In her most recent book, Undivided: The Quest for Racial Solidarity in an American Church, Han explores how a Christian congregation at an Ohio megachurch - think confetti cannons and strobe lighting - worked to overcome the deep divisions of race in modern America. This isn’t a story of a straightforward moral fight in which good conquers evil, where the arc of history bends inextricably towards justice. It is about individuals working within their small communities of family, work and leisure to tackle and navigate deep and historic pain.
“Undivided essentially chronicles the kind of complicated, messy, but very human work of people who are trying to ask this question about what it means for me to live out the values of anti-racism in my life”.
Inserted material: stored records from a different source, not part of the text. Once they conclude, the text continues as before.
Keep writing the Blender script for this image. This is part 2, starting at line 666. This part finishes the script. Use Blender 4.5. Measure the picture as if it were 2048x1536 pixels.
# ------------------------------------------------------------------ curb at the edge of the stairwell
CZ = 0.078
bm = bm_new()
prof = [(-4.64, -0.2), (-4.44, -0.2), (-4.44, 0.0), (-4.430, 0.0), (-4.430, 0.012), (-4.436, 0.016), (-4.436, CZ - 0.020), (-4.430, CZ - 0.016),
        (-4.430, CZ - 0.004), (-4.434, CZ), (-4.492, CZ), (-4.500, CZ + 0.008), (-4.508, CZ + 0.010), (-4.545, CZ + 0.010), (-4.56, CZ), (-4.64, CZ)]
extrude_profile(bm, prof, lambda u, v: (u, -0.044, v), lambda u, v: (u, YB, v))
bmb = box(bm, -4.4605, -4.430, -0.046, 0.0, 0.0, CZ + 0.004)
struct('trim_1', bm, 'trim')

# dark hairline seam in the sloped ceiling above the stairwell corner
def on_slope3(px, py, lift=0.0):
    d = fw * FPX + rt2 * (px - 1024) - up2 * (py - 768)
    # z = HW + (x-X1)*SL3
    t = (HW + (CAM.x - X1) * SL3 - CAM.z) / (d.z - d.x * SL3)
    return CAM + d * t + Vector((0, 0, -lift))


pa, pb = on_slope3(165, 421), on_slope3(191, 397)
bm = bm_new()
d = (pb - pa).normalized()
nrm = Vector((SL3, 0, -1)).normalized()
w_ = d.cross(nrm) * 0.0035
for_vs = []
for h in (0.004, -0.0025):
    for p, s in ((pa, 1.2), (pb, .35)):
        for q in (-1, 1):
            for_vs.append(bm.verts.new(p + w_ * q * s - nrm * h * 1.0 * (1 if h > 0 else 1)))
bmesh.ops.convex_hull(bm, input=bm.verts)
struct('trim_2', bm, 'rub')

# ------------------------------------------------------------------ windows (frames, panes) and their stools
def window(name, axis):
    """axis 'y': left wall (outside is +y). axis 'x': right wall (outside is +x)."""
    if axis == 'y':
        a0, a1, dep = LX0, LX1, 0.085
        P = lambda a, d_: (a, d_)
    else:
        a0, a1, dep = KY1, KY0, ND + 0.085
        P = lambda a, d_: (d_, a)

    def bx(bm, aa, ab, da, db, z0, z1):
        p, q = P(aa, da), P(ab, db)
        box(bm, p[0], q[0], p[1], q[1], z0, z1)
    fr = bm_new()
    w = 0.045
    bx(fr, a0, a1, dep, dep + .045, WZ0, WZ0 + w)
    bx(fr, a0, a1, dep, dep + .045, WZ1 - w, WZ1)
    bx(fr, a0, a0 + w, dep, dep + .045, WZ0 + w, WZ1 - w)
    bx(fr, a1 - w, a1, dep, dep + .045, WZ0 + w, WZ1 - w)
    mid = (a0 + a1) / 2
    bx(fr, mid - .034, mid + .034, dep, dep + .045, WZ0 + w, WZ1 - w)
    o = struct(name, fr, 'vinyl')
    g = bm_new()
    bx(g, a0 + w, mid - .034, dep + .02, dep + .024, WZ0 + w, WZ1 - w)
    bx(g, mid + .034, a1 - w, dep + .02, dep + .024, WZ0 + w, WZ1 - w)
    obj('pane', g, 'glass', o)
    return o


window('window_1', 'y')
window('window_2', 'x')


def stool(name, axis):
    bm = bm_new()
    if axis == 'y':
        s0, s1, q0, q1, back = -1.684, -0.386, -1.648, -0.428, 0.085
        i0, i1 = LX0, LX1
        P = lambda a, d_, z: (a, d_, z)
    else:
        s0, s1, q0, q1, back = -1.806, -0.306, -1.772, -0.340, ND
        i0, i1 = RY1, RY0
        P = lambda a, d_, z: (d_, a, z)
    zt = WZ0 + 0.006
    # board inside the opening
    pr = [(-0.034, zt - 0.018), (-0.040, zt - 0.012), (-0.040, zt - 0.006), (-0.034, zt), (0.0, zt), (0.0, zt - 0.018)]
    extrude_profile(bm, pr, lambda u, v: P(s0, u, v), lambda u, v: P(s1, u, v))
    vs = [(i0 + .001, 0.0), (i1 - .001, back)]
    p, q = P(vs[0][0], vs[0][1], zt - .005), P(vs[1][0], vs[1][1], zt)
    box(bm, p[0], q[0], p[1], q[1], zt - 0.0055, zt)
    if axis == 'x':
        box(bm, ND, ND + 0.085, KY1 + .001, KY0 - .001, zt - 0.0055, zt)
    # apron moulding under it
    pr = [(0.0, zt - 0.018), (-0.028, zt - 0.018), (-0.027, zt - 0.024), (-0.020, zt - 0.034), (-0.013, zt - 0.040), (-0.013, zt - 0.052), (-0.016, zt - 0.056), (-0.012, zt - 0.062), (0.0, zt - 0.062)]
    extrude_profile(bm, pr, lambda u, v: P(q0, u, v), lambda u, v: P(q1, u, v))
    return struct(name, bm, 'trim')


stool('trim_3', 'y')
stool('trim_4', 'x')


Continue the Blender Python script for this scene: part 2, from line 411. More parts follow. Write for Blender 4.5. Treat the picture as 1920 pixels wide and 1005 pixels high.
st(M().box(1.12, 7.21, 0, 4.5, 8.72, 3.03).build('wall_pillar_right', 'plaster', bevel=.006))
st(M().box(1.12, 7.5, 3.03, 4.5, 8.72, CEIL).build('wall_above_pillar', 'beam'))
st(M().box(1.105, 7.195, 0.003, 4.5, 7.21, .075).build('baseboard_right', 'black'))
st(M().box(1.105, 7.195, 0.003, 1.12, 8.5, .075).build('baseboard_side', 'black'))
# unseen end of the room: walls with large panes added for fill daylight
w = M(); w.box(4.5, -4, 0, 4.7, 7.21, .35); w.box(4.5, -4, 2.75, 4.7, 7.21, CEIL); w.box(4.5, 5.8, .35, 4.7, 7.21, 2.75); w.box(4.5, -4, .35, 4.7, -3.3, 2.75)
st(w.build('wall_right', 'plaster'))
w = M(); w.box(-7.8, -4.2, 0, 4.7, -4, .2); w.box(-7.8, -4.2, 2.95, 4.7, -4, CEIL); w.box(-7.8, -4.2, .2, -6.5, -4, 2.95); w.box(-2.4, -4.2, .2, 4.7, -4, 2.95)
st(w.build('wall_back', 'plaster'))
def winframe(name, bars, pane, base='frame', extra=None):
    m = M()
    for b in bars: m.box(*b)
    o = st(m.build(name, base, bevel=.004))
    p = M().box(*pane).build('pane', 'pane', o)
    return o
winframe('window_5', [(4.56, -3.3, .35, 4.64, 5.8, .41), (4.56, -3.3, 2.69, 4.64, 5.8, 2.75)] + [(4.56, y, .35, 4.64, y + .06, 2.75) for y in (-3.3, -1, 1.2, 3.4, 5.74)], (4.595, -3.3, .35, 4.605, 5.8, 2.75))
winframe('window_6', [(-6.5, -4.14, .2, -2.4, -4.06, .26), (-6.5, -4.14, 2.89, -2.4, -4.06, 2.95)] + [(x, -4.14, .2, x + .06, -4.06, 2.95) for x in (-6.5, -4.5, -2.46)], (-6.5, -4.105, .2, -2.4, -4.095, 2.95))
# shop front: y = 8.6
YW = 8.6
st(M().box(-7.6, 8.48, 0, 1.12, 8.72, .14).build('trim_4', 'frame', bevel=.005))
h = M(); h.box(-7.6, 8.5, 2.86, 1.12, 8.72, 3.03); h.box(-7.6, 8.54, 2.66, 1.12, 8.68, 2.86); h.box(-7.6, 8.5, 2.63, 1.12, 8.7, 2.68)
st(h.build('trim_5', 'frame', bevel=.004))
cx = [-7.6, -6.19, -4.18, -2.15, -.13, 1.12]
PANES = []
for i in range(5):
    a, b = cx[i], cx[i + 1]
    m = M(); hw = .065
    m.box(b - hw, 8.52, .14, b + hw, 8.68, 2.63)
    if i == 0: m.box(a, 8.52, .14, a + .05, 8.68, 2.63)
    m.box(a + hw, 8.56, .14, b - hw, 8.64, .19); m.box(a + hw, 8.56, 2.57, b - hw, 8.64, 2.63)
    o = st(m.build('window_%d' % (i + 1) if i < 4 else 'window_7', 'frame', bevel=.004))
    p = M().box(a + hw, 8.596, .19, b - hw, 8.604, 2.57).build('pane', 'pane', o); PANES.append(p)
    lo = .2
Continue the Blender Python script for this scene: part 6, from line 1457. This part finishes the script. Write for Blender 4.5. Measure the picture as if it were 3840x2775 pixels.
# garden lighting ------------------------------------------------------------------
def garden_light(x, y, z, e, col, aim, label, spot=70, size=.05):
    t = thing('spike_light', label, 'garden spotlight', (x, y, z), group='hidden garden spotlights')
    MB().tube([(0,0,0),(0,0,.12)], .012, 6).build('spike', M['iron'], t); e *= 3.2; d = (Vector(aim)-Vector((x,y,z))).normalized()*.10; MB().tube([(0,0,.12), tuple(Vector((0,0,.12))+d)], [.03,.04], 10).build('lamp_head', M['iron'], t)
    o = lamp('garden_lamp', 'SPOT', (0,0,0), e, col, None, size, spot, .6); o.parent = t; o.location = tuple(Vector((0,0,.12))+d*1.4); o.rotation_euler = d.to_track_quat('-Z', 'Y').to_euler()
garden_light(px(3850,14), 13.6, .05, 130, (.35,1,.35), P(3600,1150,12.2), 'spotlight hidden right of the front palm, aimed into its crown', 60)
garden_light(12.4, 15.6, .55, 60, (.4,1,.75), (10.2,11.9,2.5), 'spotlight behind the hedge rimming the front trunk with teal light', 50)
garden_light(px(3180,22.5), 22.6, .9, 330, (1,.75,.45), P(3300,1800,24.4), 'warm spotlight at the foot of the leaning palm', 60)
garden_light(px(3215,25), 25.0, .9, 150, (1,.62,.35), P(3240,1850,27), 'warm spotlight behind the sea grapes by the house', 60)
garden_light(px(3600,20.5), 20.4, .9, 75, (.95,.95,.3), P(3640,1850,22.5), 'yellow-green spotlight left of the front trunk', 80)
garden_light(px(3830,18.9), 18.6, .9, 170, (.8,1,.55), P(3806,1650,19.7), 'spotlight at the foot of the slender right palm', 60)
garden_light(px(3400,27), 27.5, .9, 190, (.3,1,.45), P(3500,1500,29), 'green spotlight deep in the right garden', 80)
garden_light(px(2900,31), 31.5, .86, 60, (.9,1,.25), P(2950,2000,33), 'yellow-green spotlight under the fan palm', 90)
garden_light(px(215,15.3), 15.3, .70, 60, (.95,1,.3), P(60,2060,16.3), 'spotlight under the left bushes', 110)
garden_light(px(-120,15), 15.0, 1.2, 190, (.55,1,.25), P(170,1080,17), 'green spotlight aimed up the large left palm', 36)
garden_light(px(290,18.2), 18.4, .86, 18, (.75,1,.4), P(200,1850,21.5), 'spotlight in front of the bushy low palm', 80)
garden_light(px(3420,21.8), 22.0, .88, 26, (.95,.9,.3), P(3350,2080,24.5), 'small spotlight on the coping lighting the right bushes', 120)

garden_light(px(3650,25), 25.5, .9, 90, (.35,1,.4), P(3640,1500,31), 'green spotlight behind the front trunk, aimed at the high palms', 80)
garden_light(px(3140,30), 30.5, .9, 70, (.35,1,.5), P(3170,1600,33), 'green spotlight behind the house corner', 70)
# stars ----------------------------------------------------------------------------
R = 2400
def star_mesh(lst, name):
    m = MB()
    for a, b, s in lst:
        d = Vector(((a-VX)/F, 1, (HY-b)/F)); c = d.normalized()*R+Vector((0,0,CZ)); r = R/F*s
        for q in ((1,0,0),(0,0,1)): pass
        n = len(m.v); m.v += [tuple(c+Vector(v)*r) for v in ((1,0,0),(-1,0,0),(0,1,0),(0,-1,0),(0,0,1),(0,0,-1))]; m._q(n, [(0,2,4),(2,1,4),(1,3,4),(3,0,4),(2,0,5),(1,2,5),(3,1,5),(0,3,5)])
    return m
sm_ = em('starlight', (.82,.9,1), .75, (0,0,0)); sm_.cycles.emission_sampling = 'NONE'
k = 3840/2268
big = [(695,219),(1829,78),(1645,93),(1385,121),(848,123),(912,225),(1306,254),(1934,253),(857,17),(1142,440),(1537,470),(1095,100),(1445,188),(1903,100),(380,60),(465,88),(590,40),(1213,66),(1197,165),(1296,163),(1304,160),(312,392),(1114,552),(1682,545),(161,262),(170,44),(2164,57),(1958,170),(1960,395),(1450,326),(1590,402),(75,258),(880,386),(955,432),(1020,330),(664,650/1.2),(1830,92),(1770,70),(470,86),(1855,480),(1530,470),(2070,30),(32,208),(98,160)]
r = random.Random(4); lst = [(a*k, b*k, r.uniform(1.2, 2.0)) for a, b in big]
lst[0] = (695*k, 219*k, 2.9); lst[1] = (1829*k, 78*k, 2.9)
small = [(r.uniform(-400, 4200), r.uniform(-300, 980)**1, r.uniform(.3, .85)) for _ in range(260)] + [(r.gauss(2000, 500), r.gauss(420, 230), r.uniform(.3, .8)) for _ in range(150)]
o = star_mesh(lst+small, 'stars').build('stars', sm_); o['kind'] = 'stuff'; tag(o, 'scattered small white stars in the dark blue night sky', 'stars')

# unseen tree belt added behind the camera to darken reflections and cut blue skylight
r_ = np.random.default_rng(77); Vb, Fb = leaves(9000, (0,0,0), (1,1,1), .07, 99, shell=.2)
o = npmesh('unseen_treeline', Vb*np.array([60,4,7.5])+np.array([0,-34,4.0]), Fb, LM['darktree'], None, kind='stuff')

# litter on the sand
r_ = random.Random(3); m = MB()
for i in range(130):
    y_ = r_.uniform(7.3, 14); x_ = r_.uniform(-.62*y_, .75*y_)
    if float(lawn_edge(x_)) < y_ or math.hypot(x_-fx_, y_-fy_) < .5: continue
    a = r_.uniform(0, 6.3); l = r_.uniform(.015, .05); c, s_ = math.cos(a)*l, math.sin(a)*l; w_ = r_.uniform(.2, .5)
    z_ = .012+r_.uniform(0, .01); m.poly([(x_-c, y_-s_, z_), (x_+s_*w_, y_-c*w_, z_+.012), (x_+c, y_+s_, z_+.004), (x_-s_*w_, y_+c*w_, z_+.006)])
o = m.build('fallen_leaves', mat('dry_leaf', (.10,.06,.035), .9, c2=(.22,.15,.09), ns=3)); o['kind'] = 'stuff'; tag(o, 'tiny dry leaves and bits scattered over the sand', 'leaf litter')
What is apparent in this portrait of a very modern church with some pretty old ideas is that the work of change is messy and not always about singular victories or even goals. It is contained within the lifelong work of friendships and institutions, be that the church or the PTA. You come away with a renewed sense that to sustain political change in the long term, the work to sustain and develop civic life must start now.
“Many people doing the work experience backlash from their families, workplace, and church community. They needed the scaffolding of organising and new tools to sustain them in the reconciliation programme. In a sense, it was about developing an internal compass to help them navigate through the thicket of organisational and institutional change”.
If Han and work like hers is vital in America, it is as vital in the UK and Europe. Our democratic institutions are tested in new ways, yet we hear political history's echoes. From the tumult of reformation to the revolutions of the 19th century, technological and social change has always been accompanied by new forms of political practice. Running alongside this change has been a need to understand and develop shared tools for democratic renewal and change.
As we meet our moment of transformation, we, too, must fashion new tools for social change. In Han’s work, we find vital lessons for our moment.